Folha - Um programa como o Bolsa-Escola não rompe esse ciclo?
Saes -
Não rompe, porque é uma compensação muito limitada. Tenta criar nos pais a decisão de priorizar a educação em relação à entrada no mercado de trabalho, mas não resolve o problema da inadequação do padrão de ensino ao tipo de criança que constitui o grosso da clientela da escola pública: a criança de origem popular. A escola pública ministra ensino de classe média, que condena desde o início os filhos da classe trabalhadora ao fracasso.

Folha - Por quê?
Saes -
A escola deixa de aproveitar a experiência de vida das crianças de origem popular.

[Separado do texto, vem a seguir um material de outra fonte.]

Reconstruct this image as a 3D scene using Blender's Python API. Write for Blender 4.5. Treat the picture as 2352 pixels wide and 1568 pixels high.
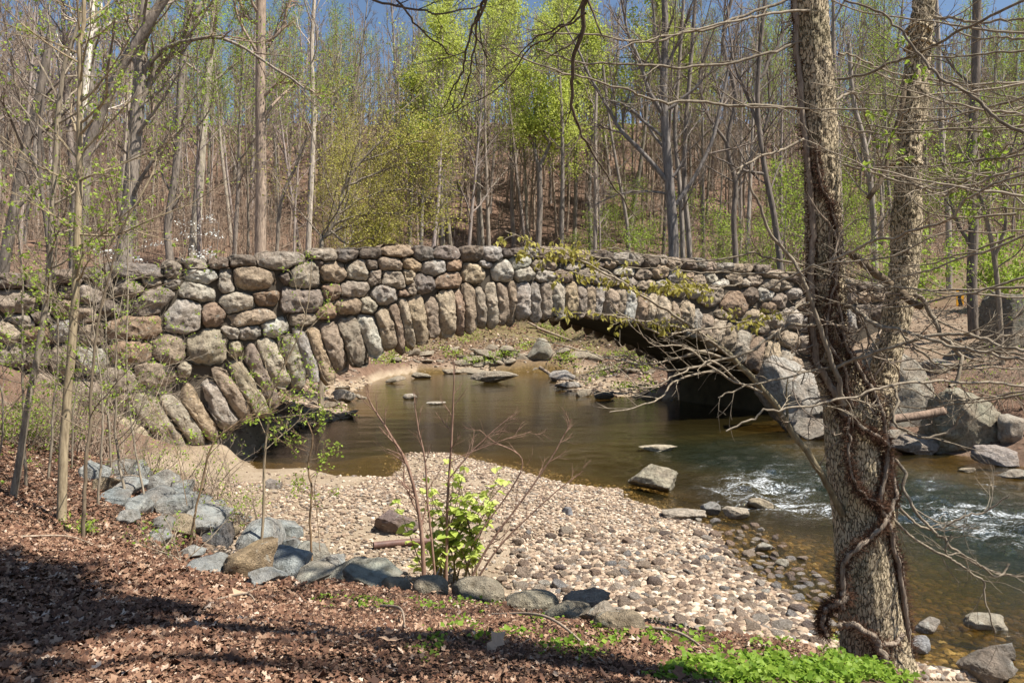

Há uma certa ideologia da transmissão do conhecimento de classe média que dificulta o processo de transmissão do conhecimento para a criança de origem popular. E no que consiste essa ideologia? Desvalorizar a experiência da criança, sobretudo a sua inclinação à atividade prática e à linguagem oral. O ensino não procura aproveitar isso. Tudo é tratado de modo elitista, teoricista, abstrato.

Folha - Qual seria um possível caminho para um sistema educacional amplo e de qualidade?
Saes -
A questão da qualidade de ensino é secundária. É mais importante a mudança no padrão. Você pode melhorar a qualidade à enésima potência, mas melhorar sem mudar o padrão não vai diminuir o fracasso nem a evasão. Mantido o padrão, os alunos de classe média vão realizar a trajetória longa. Os demais vão realizar trajetória escolar curta -ensino fundamental e olhe lá.